5.29.2006

The Ethics of House Flipping

I have not heard significant criticisms of the practice of house flipping though, to be sure, such criticisms are there to be made. In the first place, house flippers drive up the cost of housing by a significant multiple, especially in areas where the housing boom is in full force. Now, in Los Angeles and the surrounding suburbs, for example, the price of a home is usually no less than 500,000 dollars or so. Ordinary people who subsist on middle class wages cannot afford such homes--or if they are enticed to buy them, they do so using the instrument of the variable rate mortgage. When inflation goes up (which will happen) and when the interest rates go up, middle class and working class people will be stuck with mortgages that they cannot afford and they will be forced to sell the property that they purchased at a possibly deflated value. Unless housing prices continue to grow--and there has to be some limit to the growth here--the middle and working class buyers will be holding "negative equity" and it will be the financial ruin of many, many scores of people. I am of the opinion that the overwhelming debt of our society on all levels--from individuals to the government itself--will bring about a deflation of value in houses and in many other sectors in the escalated, manic markets post stock market crash of 2001. In the second place, one must wonder what moral right house flippers have to making such outrageous profits off of an essential need, viz. 'housing', for which there is very little value invested. I would like to say that if a buying and selling practice itself jeopardizes the fundamental need of individuals to have affordable housing who otherwise are hardworking and contributing members of society, then there can be no moral right to engage in such a practice. And, the activity of "fixing up" a property for the sake of a flip is not, generally speaking, adding an equivalent measure of value to the property. Indeed, it is only for the sake of riding the wave of "comparability" in a housing market that all "fixing up" is done.

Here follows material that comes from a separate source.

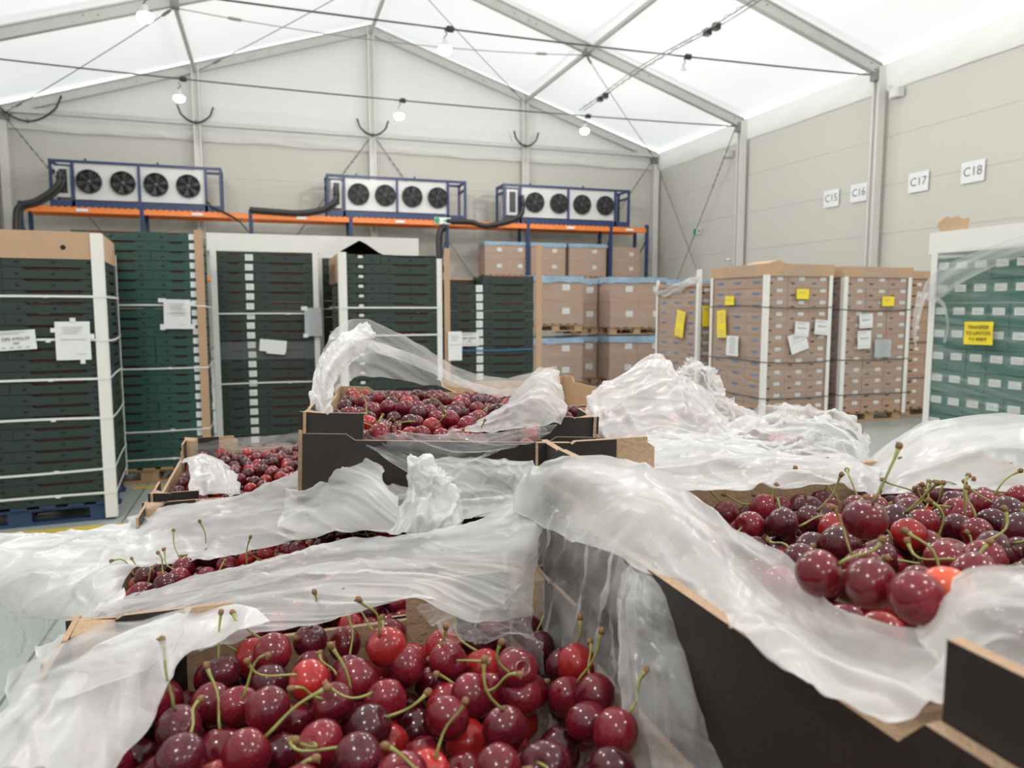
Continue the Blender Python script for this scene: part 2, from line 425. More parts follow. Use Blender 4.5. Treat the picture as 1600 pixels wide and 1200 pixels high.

My conclusion is that house flipping is an unethical practice of buying and selling akin to usury. Laws which constrain usury can serve as good examples to restrict the practice of house flipping. Some basic guidelines might include limiting buying houses to those people who plan to dwell in them or perhaps limiting the percentage profit that one can make off of buying and selling a house within a one year period, say up to but no higher than 5%.

And lastly, I beg you to consider the kind of people who flip houses. Consider the materialistic, gluttonous selfish whores that they are. Think of them in all of their particularity. And then think of their contribution to your inability to acquire affordable housing.